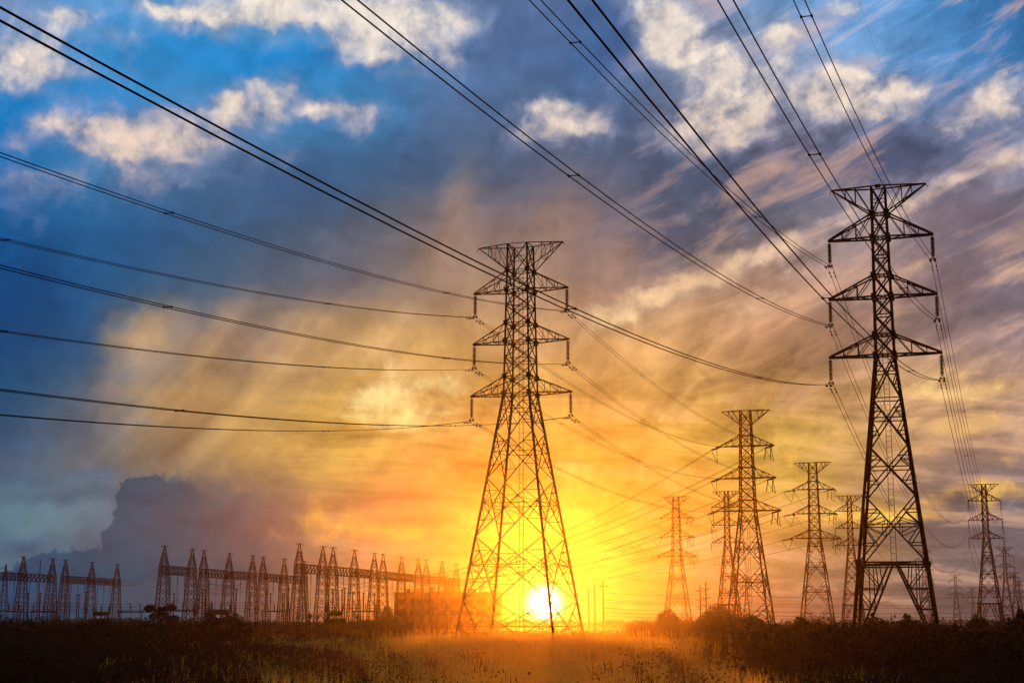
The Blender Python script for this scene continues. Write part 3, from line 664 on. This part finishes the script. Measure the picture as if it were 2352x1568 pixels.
for lev in range(3):
    for s in (-1, 1):
        p = PC + Matrix.Rotation(YC, 3, 'Z') @ Vector((s * C_A[lev], 0, C_H[lev])); q = tip_of('tension', T1, YT, lev, s, .1) + inc * 2.8
        line(f'thin twin cable from the {LV[lev]} {SD[s]} arm of the middle pylon down to the right', p, q, SAG_C, 'cables from the middle pylon to the next one', r=.022, spacers=(35, 80), damp=True)
# tallest pylon -> R2 and on
SAG_R = 12.4
for lev in range(3):
    for s in (-1, 1):
        h, a_ = A_H[lev]; p = PR + Matrix.Rotation(YR, 3, 'Z') @ Vector((s * a_, 0, h)); q = tip_of('slim', R2, -.16, lev, s)
        line(f'twin cable from the {LV[lev]} {SD[s]} arm of the tallest pylon down to the distant pylon', p, q, SAG_R, 'cables from the tallest pylon to the distant one', r=.026, spacers=(60, 120, 190, 260), n=60)
def far_span(A, ya, B, yb, ka, kb, label, sag, grp, r=.05, sa=1., sb=1.):
    for lev in range(3):
        for s in (-1, 1):
            line(label % (LV[lev], SD[s]), tip_of(ka, A, ya, lev, s, None, sa), tip_of(kb, B, yb, lev, s, None, sb), sag, grp, sep=0, r=r, damp=False, n=24)
far_span(R2, -.16, R3, -.2, 'slim', 'slim', 'faint %s %s cable between the two larger distant pylons at the right edge', 7, 'cables between distant pylons', .045, 1., K3)
far_span(R3, -.2, R4, -.2, 'slim', 'slim', 'faint %s %s cable between the small far pylons at the right edge', 4, 'cables between distant pylons', .04, K3, K4)
C4 = place(1950, 1138); (C5, K5c), (C6, K6c), (C7, K7c) = place_far(2120, 1263.8), place_far(2193.5, 1318), place_far(2232.7, 1348)
far_tower(proto_far, 'distant pylon with straight insulators partly behind the left leg of the tallest pylon', C4, -.3, 'distant pylons')
far_tower(proto_far, 'small far pylon seen through the right leg of the tallest pylon', C5, -.3, 'distant pylons', K5c)
far_tower(proto_far, 'tiny far pylon standing alone between the tallest pylon and the right edge group', C6, -.3, 'distant pylons', K6c)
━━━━
Make an exact copy of the data, leaving its pictures out.

The Blender Python script for this scene continues. Write part 3, from line 664 on. This part finishes the script. Measure the picture as if it were 2352x1568 pixels.
for lev in range(3):
    for s in (-1, 1):
        p = PC + Matrix.Rotation(YC, 3, 'Z') @ Vector((s * C_A[lev], 0, C_H[lev])); q = tip_of('tension', T1, YT, lev, s, .1) + inc * 2.8
        line(f'thin twin cable from the {LV[lev]} {SD[s]} arm of the middle pylon down to the right', p, q, SAG_C, 'cables from the middle pylon to the next one', r=.022, spacers=(35, 80), damp=True)
# tallest pylon -> R2 and on
SAG_R = 12.4
for lev in range(3):
    for s in (-1, 1):
        h, a_ = A_H[lev]; p = PR + Matrix.Rotation(YR, 3, 'Z') @ Vector((s * a_, 0, h)); q = tip_of('slim', R2, -.16, lev, s)
        line(f'twin cable from the {LV[lev]} {SD[s]} arm of the tallest pylon down to the distant pylon', p, q, SAG_R, 'cables from the tallest pylon to the distant one', r=.026, spacers=(60, 120, 190, 260), n=60)
def far_span(A, ya, B, yb, ka, kb, label, sag, grp, r=.05, sa=1., sb=1.):
    for lev in range(3):
        for s in (-1, 1):
            line(label % (LV[lev], SD[s]), tip_of(ka, A, ya, lev, s, None, sa), tip_of(kb, B, yb, lev, s, None, sb), sag, grp, sep=0, r=r, damp=False, n=24)
far_span(R2, -.16, R3, -.2, 'slim', 'slim', 'faint %s %s cable between the two larger distant pylons at the right edge', 7, 'cables between distant pylons', .045, 1., K3)
far_span(R3, -.2, R4, -.2, 'slim', 'slim', 'faint %s %s cable between the small far pylons at the right edge', 4, 'cables between distant pylons', .04, K3, K4)
C4 = place(1950, 1138); (C5, K5c), (C6, K6c), (C7, K7c) = place_far(2120, 1263.8), place_far(2193.5, 1318), place_far(2232.7, 1348)
far_tower(proto_far, 'distant pylon with straight insulators partly behind the left leg of the tallest pylon', C4, -.3, 'distant pylons')
far_tower(proto_far, 'small far pylon seen through the right leg of the tallest pylon', C5, -.3, 'distant pylons', K5c)
far_tower(proto_far, 'tiny far pylon standing alone between the tallest pylon and the right edge group', C6, -.3, 'distant pylons', K6c)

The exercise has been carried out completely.